**Goal of the exercise:** Each line from the start of the entries through the line that contains "corridor ceiling height" should be output exactly, please.

§

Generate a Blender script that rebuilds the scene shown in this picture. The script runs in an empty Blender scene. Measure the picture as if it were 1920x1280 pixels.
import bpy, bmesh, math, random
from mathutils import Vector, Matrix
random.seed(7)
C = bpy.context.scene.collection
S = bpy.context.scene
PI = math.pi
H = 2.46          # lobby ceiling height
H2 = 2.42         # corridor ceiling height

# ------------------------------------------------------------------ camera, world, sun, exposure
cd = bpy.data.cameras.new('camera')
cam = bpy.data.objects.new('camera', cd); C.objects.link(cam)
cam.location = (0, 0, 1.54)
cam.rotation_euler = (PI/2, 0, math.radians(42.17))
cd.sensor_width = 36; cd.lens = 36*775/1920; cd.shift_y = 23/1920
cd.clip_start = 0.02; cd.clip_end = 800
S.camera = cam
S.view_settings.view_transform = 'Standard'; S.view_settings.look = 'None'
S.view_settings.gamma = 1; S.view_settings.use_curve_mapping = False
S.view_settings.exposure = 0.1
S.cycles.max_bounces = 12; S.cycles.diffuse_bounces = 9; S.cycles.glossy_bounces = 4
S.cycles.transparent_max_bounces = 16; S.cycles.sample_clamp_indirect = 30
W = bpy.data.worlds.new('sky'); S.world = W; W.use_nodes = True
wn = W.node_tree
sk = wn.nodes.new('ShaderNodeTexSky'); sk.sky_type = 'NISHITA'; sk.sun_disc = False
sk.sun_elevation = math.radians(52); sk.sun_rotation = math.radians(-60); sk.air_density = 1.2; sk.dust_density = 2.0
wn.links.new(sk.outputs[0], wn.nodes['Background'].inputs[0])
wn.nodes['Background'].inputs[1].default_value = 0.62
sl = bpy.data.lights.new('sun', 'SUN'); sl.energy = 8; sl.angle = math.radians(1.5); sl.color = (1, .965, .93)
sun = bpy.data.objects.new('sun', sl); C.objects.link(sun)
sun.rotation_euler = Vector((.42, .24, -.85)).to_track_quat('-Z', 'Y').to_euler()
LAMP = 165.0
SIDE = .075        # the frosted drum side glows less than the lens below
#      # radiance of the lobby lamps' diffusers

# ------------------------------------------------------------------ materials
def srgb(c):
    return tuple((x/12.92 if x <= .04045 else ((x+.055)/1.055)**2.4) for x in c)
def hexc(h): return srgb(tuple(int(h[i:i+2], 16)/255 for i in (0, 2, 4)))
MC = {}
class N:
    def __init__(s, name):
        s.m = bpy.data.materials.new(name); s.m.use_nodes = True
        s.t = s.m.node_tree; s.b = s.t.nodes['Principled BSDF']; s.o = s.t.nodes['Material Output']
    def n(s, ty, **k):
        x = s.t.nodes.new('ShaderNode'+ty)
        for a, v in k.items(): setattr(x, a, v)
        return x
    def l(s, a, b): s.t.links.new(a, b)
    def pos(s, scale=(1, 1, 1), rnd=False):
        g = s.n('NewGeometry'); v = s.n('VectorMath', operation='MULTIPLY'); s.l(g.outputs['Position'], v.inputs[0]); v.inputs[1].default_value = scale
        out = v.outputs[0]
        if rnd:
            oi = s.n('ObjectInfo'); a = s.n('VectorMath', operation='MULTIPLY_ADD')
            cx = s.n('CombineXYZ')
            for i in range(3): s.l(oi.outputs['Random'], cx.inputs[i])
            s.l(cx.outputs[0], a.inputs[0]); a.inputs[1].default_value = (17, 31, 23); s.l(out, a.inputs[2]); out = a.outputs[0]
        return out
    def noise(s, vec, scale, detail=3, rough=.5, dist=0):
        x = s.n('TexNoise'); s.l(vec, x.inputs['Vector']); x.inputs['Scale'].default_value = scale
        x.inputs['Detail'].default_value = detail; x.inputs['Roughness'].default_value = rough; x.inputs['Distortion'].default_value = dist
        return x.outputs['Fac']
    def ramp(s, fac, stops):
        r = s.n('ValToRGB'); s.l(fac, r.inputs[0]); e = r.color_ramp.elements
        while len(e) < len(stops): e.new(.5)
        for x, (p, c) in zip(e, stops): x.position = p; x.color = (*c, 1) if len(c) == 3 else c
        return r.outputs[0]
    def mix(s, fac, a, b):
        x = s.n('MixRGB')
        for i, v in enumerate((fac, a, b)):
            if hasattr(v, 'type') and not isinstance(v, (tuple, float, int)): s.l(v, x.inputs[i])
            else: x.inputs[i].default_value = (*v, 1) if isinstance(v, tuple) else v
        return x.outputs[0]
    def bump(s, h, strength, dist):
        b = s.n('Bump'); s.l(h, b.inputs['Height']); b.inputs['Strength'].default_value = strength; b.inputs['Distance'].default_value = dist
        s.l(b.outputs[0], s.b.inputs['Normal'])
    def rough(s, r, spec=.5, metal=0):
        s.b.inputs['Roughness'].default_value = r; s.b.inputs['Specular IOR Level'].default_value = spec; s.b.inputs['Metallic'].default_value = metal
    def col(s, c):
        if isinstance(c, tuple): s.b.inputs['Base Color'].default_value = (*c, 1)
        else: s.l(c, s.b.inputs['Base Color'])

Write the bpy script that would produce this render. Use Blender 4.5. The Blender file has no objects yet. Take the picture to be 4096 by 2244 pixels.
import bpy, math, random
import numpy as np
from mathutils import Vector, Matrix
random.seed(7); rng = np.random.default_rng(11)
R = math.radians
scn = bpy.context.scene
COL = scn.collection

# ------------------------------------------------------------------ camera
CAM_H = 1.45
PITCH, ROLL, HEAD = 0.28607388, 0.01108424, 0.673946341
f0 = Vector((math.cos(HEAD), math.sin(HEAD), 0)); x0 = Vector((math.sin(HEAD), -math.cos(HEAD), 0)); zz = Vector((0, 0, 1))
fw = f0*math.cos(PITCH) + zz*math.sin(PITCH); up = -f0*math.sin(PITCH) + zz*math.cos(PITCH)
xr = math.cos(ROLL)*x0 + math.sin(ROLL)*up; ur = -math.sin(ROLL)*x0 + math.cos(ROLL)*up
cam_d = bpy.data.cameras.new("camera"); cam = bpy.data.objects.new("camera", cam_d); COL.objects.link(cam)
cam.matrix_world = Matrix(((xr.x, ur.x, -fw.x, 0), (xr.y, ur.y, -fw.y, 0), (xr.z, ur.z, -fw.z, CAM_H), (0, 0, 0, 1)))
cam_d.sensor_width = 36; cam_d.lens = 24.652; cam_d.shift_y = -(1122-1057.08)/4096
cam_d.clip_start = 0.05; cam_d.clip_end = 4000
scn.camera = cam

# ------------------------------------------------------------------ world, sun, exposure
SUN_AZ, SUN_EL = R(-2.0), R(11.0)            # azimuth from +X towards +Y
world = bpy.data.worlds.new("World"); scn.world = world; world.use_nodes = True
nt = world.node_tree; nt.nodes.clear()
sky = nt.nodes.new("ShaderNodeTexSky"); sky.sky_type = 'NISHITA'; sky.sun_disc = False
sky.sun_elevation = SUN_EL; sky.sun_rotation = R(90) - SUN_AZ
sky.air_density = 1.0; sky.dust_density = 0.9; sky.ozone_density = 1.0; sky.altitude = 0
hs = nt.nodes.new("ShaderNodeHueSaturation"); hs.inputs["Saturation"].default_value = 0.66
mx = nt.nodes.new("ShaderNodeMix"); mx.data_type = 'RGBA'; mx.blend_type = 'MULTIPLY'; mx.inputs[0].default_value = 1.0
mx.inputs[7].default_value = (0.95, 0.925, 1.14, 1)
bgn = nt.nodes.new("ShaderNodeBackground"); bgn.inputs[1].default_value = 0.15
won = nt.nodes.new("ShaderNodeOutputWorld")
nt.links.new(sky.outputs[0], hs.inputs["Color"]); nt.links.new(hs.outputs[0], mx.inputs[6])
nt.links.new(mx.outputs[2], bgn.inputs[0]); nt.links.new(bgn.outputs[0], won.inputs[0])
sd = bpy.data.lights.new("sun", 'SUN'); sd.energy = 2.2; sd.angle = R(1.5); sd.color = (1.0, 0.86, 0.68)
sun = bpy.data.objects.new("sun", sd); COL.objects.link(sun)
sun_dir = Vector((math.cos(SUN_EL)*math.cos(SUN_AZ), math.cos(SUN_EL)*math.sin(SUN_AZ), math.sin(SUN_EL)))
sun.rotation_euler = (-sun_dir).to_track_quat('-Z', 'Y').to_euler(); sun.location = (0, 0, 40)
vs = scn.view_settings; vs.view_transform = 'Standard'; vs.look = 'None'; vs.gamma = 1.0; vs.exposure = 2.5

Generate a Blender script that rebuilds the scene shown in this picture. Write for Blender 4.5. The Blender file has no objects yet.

§

**Response to the exercise:**
Generate a Blender script that rebuilds the scene shown in this picture. The script runs in an empty Blender scene. Measure the picture as if it were 1920x1280 pixels.
import bpy, bmesh, math, random
from mathutils import Vector, Matrix
random.seed(7)
C = bpy.context.scene.collection
S = bpy.context.scene
PI = math.pi
H = 2.46          # lobby ceiling height
H2 = 2.42         # corridor ceiling height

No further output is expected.